Fernando Demaría in an essay "Xul Solar y Paul Klee" (published in the Argentine magazine Lyra, 1971, and quoted extensively at [1]), wrote, "It is not easy for the human spirit to elevate itself from astrology to astronomy, but we would be making a mistake if we forget that an authentic astrologer, like Xul Solar, is close to the source of the stars... The primitivism of Xul Solar is anterior to the appearance of the Gods. The Gods correspond to a more evolved form of energy."

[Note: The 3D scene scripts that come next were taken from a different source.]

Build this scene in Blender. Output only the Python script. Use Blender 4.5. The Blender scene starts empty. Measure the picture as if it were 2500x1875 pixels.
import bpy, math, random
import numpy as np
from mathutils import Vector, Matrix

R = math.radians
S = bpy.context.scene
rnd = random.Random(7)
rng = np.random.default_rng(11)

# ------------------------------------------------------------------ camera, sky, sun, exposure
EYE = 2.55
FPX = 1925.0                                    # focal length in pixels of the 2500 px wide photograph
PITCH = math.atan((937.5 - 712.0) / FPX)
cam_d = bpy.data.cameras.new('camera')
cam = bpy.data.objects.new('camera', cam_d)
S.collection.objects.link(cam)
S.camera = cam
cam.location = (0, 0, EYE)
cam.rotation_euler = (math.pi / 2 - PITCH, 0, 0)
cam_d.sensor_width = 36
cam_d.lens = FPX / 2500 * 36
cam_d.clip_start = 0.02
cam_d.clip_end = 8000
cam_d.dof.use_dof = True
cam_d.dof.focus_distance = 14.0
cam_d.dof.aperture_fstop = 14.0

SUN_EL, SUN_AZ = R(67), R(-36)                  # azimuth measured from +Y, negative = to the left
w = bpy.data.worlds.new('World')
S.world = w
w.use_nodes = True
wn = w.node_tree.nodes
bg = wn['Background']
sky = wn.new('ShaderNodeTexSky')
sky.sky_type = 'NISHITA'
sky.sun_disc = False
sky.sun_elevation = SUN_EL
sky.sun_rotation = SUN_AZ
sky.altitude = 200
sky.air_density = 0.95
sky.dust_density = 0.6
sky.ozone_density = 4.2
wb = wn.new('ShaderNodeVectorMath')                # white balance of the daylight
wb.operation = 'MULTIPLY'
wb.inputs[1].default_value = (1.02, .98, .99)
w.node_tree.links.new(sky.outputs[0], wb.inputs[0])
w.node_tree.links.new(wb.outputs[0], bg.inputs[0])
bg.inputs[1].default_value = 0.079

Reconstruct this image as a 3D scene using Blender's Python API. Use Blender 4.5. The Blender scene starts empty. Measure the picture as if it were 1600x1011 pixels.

Xul Solar had a strong interest in astrology; at least as early as 1939 he began to draw astrological charts. He also had a strong interest in Buddhism and believed strongly in reincarnation. He also developed his own set of Tarot cards. His paintings reflect his religious beliefs, featuring objects as stairs, roads and the representation of God.

He invented two fully elaborated imaginary languages, symbols from which figure in his paintings, and was also an exponent of duodecimal mathematics. He said of himself "I am maestro of a writing no one reads yet." One of his invented languages was called "Pan Criollo", a poetic fusion of Portuguese and Spanish, which he reportedly would frequently use as a spoken language in talking to people. He also invented a "Pan Lingua", which aspired to be a world language linking mathematics, music, astrology and the visual arts, an idea reminiscent of Hermann Hesse's "glass bead game". Indeed, games were a particular interest of his, including his own invented version of chess, or more precisely "non-chess". [2]

Outside of Argentina, Xul Solar may best be known for his association with Borges. In 1940, he figured as a minor character in Borges's fictional "Tlön, Uqbar, Orbis Tertius"; in 1944, he illustrated a limited edition (300 copies) of "Un modelo para la muerte", written by Borges and Adolfo Bioy Casares, writing together under the pseudonym B. Suárez Lynch. [3] He and Borges had common interests in German expressionistic poetry, the works of Emanuel Swedenborg, Algernon Charles Swinburne and William Blake, and Eastern philosophy, especially Buddhism and the I Ching. [4]

A number of his paintings are on display at the Museo Nacional de Bellas Artes in Buenos Aires.